[Rows from a 3D scene dataset]
_ _ _ _ _ _ _
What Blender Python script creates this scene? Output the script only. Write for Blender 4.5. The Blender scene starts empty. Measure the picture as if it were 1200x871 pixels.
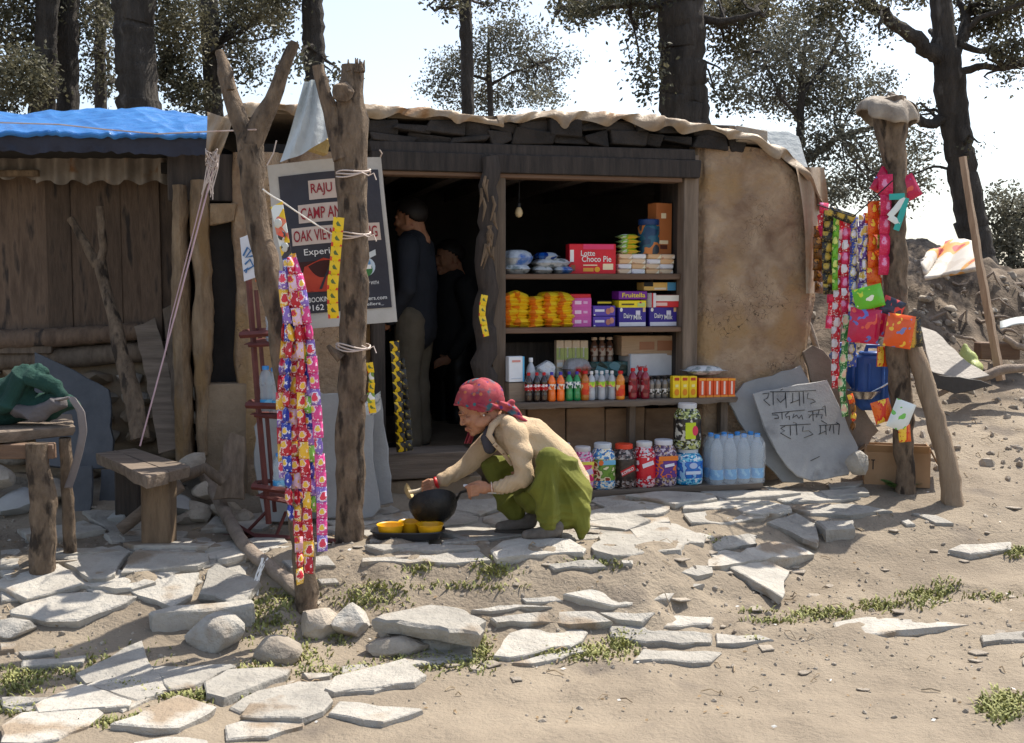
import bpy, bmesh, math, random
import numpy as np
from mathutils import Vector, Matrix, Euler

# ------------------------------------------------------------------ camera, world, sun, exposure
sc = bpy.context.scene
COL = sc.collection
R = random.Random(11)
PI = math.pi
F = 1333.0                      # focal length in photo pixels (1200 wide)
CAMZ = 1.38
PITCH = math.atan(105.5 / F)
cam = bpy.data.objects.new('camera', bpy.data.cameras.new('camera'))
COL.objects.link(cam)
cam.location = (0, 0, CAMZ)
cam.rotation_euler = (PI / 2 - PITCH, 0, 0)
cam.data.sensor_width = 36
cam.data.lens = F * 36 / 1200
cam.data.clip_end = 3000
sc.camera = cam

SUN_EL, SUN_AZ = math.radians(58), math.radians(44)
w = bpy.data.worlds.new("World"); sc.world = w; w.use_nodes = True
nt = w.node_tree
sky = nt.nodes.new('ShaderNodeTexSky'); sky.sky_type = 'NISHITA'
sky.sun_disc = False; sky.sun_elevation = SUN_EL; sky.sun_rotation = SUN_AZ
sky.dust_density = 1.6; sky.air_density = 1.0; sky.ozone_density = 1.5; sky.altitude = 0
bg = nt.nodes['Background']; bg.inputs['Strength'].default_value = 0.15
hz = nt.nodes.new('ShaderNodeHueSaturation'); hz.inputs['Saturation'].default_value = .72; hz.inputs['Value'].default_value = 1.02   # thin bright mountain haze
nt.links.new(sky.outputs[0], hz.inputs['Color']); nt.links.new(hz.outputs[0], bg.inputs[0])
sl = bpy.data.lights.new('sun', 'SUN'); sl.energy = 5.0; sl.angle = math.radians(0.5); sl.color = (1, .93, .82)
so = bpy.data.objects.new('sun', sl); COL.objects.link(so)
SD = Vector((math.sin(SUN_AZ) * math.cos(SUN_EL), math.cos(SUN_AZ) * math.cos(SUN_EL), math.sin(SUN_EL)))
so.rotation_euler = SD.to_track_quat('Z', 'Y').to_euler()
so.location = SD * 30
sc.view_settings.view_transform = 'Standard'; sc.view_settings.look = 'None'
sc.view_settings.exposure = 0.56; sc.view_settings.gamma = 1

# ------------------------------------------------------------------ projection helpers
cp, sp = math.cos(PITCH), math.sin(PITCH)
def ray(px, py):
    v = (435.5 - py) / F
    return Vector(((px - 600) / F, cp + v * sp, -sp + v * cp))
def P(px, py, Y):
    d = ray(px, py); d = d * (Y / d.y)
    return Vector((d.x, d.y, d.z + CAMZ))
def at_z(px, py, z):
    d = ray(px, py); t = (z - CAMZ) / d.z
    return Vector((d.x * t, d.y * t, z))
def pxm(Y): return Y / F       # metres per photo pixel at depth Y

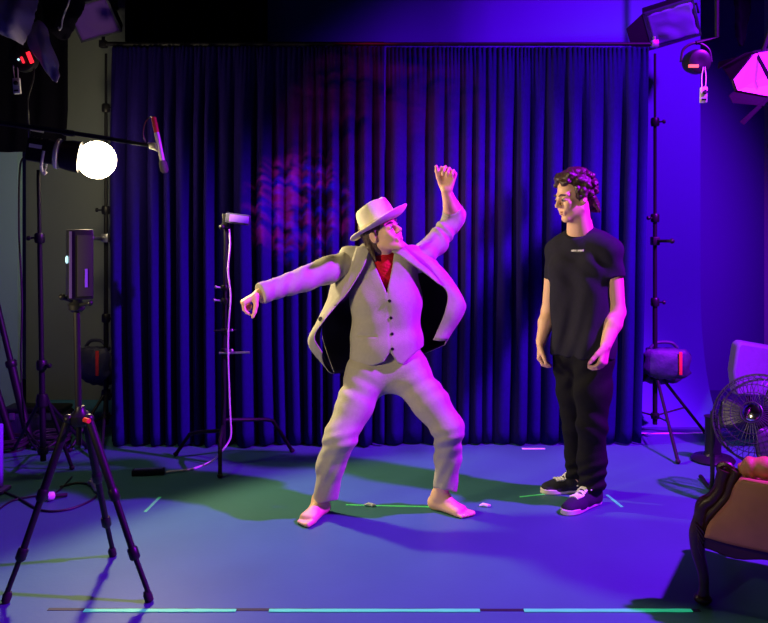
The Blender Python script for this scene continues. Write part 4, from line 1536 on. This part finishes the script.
_ _ _ _ _ _ _
== Goal of the exercise ==
Copy every record above exactly, leaving out the pictures.

== Final answer ==
What Blender Python script creates this scene? Output the script only. Write for Blender 4.5. The Blender scene starts empty. Measure the picture as if it were 1200x871 pixels.
import bpy, bmesh, math, random
import numpy as np
from mathutils import Vector, Matrix, Euler

# ------------------------------------------------------------------ camera, world, sun, exposure
sc = bpy.context.scene
COL = sc.collection
R = random.Random(11)
PI = math.pi
F = 1333.0                      # focal length in photo pixels (1200 wide)
CAMZ = 1.38
PITCH = math.atan(105.5 / F)
cam = bpy.data.objects.new('camera', bpy.data.cameras.new('camera'))
COL.objects.link(cam)
cam.location = (0, 0, CAMZ)
cam.rotation_euler = (PI / 2 - PITCH, 0, 0)
cam.data.sensor_width = 36
cam.data.lens = F * 36 / 1200
cam.data.clip_end = 3000
sc.camera = cam

SUN_EL, SUN_AZ = math.radians(58), math.radians(44)
w = bpy.data.worlds.new("World"); sc.world = w; w.use_nodes = True
nt = w.node_tree
sky = nt.nodes.new('ShaderNodeTexSky'); sky.sky_type = 'NISHITA'
sky.sun_disc = False; sky.sun_elevation = SUN_EL; sky.sun_rotation = SUN_AZ
sky.dust_density = 1.6; sky.air_density = 1.0; sky.ozone_density = 1.5; sky.altitude = 0
bg = nt.nodes['Background']; bg.inputs['Strength'].default_value = 0.15
hz = nt.nodes.new('ShaderNodeHueSaturation'); hz.inputs['Saturation'].default_value = .72; hz.inputs['Value'].default_value = 1.02   # thin bright mountain haze
nt.links.new(sky.outputs[0], hz.inputs['Color']); nt.links.new(hz.outputs[0], bg.inputs[0])
sl = bpy.data.lights.new('sun', 'SUN'); sl.energy = 5.0; sl.angle = math.radians(0.5); sl.color = (1, .93, .82)
so = bpy.data.objects.new('sun', sl); COL.objects.link(so)
SD = Vector((math.sin(SUN_AZ) * math.cos(SUN_EL), math.cos(SUN_AZ) * math.cos(SUN_EL), math.sin(SUN_EL)))
so.rotation_euler = SD.to_track_quat('Z', 'Y').to_euler()
so.location = SD * 30
sc.view_settings.view_transform = 'Standard'; sc.view_settings.look = 'None'
sc.view_settings.exposure = 0.56; sc.view_settings.gamma = 1

# ------------------------------------------------------------------ projection helpers
cp, sp = math.cos(PITCH), math.sin(PITCH)
def ray(px, py):
    v = (435.5 - py) / F
    return Vector(((px - 600) / F, cp + v * sp, -sp + v * cp))
def P(px, py, Y):
    d = ray(px, py); d = d * (Y / d.y)
    return Vector((d.x, d.y, d.z + CAMZ))
def at_z(px, py, z):
    d = ray(px, py); t = (z - CAMZ) / d.z
    return Vector((d.x * t, d.y * t, z))
def pxm(Y): return Y / F       # metres per photo pixel at depth Y

The Blender Python script for this scene continues. Write part 4, from line 1536 on. This part finishes the script.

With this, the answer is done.